> **TASK TO CARRY OUT**: Only the lines from the first one through the line with "dy = nt.sub(nt.dot(P, (0, 1, 0)), c.y)" should be printed, exactly as they appear.

> **DATA EXTRACT**:
┌────────

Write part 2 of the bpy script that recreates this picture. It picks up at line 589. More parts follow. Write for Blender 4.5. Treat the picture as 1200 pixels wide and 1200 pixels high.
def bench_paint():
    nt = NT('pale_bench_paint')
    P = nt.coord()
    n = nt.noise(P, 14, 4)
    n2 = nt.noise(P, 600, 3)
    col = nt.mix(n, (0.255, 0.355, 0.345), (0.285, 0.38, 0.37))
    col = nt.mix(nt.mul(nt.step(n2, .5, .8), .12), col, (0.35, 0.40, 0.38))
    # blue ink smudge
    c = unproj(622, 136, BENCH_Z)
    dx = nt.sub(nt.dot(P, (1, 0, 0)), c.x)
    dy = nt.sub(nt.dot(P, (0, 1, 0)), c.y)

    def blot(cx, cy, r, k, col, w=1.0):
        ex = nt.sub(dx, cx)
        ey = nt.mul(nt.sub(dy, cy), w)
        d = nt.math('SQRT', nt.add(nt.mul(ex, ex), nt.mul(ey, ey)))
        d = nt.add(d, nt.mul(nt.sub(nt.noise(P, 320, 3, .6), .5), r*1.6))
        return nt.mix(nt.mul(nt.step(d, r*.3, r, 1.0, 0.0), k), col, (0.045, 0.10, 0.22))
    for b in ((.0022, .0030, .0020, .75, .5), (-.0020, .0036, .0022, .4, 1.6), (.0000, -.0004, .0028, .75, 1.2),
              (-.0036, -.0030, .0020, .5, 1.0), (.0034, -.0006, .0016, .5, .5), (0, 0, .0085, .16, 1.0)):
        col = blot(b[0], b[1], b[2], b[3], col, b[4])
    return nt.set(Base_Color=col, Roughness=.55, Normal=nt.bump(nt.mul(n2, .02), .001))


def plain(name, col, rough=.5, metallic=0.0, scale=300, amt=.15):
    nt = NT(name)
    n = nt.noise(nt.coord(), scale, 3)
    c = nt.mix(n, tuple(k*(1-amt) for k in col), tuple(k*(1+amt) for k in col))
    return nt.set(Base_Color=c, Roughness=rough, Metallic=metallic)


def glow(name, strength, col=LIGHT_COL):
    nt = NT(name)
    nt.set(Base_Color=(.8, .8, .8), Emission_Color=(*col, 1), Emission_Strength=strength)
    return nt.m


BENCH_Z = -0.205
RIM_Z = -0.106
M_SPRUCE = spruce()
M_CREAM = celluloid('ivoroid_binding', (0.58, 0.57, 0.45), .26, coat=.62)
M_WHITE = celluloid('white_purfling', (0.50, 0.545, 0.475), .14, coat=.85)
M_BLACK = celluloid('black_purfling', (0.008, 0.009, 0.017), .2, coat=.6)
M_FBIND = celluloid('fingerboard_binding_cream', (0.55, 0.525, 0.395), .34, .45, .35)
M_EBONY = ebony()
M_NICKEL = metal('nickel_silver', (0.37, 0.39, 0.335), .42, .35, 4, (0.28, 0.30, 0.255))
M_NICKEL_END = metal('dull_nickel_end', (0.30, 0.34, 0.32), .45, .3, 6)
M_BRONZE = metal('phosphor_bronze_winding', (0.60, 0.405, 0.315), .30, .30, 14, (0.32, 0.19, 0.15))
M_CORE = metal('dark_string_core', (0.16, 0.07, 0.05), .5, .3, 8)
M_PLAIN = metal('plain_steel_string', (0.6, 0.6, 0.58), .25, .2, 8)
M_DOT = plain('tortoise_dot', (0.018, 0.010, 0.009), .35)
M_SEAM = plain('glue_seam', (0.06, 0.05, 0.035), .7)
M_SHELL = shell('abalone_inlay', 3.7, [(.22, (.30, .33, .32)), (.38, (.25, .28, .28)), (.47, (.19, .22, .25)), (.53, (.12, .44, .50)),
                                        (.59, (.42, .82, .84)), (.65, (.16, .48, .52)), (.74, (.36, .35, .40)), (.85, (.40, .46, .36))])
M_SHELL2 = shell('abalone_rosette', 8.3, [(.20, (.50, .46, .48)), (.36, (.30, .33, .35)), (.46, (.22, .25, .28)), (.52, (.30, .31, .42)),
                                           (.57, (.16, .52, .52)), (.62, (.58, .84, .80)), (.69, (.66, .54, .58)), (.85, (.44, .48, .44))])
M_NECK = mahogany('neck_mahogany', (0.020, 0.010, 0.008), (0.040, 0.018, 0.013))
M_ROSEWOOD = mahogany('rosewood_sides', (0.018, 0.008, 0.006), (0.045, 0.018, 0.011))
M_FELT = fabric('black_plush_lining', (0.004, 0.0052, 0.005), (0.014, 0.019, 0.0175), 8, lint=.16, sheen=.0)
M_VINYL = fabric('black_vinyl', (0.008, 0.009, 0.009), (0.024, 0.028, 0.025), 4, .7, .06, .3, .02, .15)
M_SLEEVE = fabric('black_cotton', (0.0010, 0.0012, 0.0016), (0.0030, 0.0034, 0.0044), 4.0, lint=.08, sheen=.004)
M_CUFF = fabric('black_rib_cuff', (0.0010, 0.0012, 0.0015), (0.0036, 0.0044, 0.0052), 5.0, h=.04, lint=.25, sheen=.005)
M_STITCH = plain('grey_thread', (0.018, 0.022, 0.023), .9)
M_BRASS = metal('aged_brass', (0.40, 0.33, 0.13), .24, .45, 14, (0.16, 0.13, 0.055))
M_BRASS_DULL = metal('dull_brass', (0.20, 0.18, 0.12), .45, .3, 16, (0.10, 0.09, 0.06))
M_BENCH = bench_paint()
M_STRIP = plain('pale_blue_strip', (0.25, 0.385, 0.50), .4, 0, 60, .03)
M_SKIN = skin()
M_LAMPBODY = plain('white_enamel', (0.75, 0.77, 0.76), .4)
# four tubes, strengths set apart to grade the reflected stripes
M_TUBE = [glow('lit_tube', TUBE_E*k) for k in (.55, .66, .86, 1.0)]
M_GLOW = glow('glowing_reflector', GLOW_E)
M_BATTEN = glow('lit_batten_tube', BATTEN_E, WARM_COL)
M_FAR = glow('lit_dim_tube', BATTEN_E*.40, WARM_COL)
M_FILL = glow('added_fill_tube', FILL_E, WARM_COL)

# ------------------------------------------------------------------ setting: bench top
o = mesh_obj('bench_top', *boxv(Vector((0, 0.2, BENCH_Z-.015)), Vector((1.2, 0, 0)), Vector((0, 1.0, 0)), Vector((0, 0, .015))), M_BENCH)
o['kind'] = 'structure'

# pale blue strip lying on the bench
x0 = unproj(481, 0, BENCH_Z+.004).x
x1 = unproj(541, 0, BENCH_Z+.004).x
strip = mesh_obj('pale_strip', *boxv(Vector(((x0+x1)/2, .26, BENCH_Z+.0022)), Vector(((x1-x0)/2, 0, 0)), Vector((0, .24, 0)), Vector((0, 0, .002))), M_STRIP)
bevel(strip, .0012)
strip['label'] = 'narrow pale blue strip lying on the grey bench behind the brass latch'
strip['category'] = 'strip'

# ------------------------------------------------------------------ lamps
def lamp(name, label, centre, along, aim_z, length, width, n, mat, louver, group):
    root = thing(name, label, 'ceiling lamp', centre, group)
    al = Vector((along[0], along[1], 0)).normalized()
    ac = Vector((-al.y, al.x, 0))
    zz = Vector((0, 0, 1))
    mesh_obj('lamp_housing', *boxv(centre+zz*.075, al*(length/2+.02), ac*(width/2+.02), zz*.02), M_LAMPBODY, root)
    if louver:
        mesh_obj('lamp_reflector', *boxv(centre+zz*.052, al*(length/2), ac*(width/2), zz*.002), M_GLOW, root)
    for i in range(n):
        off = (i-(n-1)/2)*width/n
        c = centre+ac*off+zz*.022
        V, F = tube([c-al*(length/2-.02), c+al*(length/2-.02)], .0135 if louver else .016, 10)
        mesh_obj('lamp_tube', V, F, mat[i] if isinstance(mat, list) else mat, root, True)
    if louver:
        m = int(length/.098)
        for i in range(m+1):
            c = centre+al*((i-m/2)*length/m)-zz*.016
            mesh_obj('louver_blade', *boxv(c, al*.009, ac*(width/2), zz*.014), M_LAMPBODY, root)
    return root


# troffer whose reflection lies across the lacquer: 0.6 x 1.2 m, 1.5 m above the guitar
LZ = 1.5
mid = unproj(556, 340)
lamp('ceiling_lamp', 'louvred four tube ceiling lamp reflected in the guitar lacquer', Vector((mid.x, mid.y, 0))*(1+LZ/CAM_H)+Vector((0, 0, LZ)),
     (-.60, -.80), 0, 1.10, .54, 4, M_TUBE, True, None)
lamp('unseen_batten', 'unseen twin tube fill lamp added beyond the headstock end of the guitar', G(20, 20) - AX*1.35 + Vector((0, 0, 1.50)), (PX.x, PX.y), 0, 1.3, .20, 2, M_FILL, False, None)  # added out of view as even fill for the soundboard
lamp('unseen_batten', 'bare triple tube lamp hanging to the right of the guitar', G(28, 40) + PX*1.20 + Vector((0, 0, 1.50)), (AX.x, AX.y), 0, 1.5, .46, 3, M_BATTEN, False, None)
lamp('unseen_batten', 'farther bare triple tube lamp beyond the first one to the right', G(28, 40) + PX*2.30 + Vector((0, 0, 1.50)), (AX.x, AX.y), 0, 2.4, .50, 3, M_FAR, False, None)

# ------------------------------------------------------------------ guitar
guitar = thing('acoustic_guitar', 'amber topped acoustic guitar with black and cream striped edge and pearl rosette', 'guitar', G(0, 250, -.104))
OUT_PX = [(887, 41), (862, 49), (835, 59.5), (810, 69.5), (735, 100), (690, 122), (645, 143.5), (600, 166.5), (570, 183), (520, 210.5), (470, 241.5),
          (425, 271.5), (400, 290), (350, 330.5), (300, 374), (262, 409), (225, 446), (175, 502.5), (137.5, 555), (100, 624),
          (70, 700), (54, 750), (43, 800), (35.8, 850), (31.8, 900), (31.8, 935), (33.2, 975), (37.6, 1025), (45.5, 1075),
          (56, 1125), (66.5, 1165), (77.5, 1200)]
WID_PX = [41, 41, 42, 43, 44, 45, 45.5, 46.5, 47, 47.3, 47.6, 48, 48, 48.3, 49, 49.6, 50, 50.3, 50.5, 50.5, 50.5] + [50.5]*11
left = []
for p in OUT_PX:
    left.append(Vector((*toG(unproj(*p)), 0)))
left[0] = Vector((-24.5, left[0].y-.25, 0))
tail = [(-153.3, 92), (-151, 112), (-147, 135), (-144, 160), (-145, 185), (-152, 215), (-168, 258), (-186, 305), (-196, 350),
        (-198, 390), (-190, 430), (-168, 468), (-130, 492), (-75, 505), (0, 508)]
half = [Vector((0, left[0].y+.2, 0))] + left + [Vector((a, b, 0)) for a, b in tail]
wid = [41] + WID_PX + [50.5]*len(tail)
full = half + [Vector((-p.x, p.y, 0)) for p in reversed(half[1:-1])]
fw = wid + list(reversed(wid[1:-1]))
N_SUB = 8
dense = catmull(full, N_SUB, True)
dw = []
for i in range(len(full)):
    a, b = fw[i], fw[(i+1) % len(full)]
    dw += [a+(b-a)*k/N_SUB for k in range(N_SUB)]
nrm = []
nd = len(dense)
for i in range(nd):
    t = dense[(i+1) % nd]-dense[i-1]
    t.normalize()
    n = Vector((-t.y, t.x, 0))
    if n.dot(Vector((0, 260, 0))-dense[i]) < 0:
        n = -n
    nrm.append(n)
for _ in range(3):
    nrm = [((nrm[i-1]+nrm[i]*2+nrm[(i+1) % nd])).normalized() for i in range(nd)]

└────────

> **EXERCISE ANSWER**:
Write part 2 of the bpy script that recreates this picture. It picks up at line 589. More parts follow. Write for Blender 4.5. Treat the picture as 1200 pixels wide and 1200 pixels high.
def bench_paint():
    nt = NT('pale_bench_paint')
    P = nt.coord()
    n = nt.noise(P, 14, 4)
    n2 = nt.noise(P, 600, 3)
    col = nt.mix(n, (0.255, 0.355, 0.345), (0.285, 0.38, 0.37))
    col = nt.mix(nt.mul(nt.step(n2, .5, .8), .12), col, (0.35, 0.40, 0.38))
    # blue ink smudge
    c = unproj(622, 136, BENCH_Z)
    dx = nt.sub(nt.dot(P, (1, 0, 0)), c.x)
    dy = nt.sub(nt.dot(P, (0, 1, 0)), c.y)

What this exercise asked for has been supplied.